In Cox's Bazar, I Saw The Positive Difference A Meaningful Engagement With Local Communities Can Have

In Cox's Bazar, I Saw The Positive Difference A Meaningful Engagement With Local Communities Can Have

Two weeks ago I was in Cox’s Bazar, a thriving coastal city on the Bay of Bengal in Bangladesh. Named after a British trader and famed for its long sandy beach, Cox’s Bazar has always been open to the world.

However, now it faces the huge task of catering for the Rohingya community forced to migrate from Myanmar as the humanitarian crisis continues. Since 2017, the small refugee camp run by the United Nations for some 35,000 Rohingya has been transformed into a sprawling city, home to more than 908,000 victims of persecution.

Most are residing in the Kutupalong-Balukhali expansion site, which has become the largest such settlement in the world. I visited the camp at the request of the World Food Programme. Their emergency coordinator at the camp, Peter Guest, had noticed that amongst the UN and international NGO staff working in the camp one group of articulate and determined young women stood out. They were the 30-odd graduates from the Asian University for Women, a regional university offering world class liberal arts education to young women from 17 countries across Asia and the Middle East, from Myanmar to Sri Lanka, from Vietnam to Pakistan. I am the proud chancellor of the AUW and I jumped at the chance to witness these alumni’s work while I was in Bangladesh for the university’s 2019 graduation ceremony.

What I saw there was an evolution in the way the camp is run and a deep consideration of its impact on the local community. I was struck by the parallels with the human rights approach that leading businesses and investors are using more and more to identify and manage their environmental, social and governance (or “ESG”) risks and impacts. I spend a lot of time working with business leaders on how best to embed their values and respect of human rights within their organisations and supply chains, and in Cox’s Bazar I was delighted to find a powerful case study.

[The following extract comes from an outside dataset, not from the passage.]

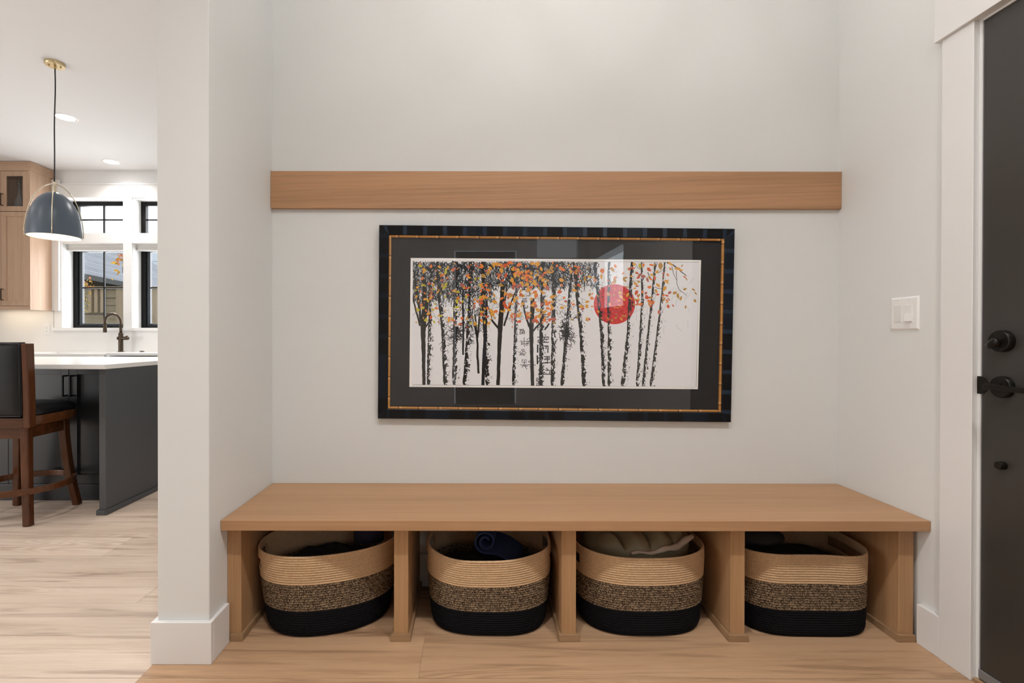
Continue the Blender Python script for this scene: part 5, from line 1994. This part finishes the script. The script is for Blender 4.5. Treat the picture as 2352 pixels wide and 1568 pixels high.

Take, for example, the WFP itself. Its core mission is to provide food for those in the camp. It still runs traditional General Food Assistance in some parts of the camp, providing ration packs of rice, lentils and spices to the families queuing at its food stations.

However, thanks to a more holistic view of food distribution and the embrace of technology, 460,000 refugees now receive food assistance through an e-voucher scheme. Each family has its own food card, which looks like a credit card. The monthly food allowance is loaded onto these cards, which also hold the biometric fingerprints of those registered to use the card to shop for provisions.

The most obvious benefit is that this enables the recipients to purchase a wider variety of food at convenient times and locations. They can make their own choices about what their families can eat and how they will vary their diet, which is a dignity most of us take for granted. Yes, the rice, lentils and spices are still there, but now alongside more fresh fruit and vegetables.

Some local businesses are now being invited into the camp to offer additional foodstuffs. They have introduced new healthy products, seasonal fruit and vegetables and even a uniform for the staff to attract more customers.

Less obviously, but critically, this approach also minimises one of the unintended consequences of the traditional, and well-intentioned, bag-and-distribute approach to food aid. Because of its vast scale, the camp dominates the communities nearby and the distribution of free food from elsewhere undermines the market economy for local farmers. The new e-voucher approach, now in its fifth year and expected to replace the old model entirely, presents an opportunity for the local communities to sell their produce in the camp and so benefit from injections of cash into their own economies.

But the WFP and international NGOs want to go further to ensure that the local communities do not feel disengaged, disenfranchised or dispossessed by the camp and its inhabitants. They recognise the camp’s negative environmental impact, including the drain on scarce water resources and the strain on roads and other infrastructure.

Cash-for-work opportunities are already available to those in the camp, including initiatives to engage women in non-traditional work such as road-building and construction. The WFP now plans to expand these programmes to provide wider business and skills training, and to extend these opportunities in the host community.

Increasingly, businesses are paying attention to their social impacts on local communities, as a commercial, legal and risk-management imperative as well as for ethical reasons. In Cox’s Bazar, I saw a similar approach in the humanitarian sector and the positive difference this is making. In both cases, meaningful, thoughtful and strategic engagement with the wider community is essential for building and nurturing the long-term relationships needed for sustainable operations.

There is plenty we can all learn from the experiences of these impressive AUW graduates and their colleagues, and I am already looking forward to my next visit to Bangladesh.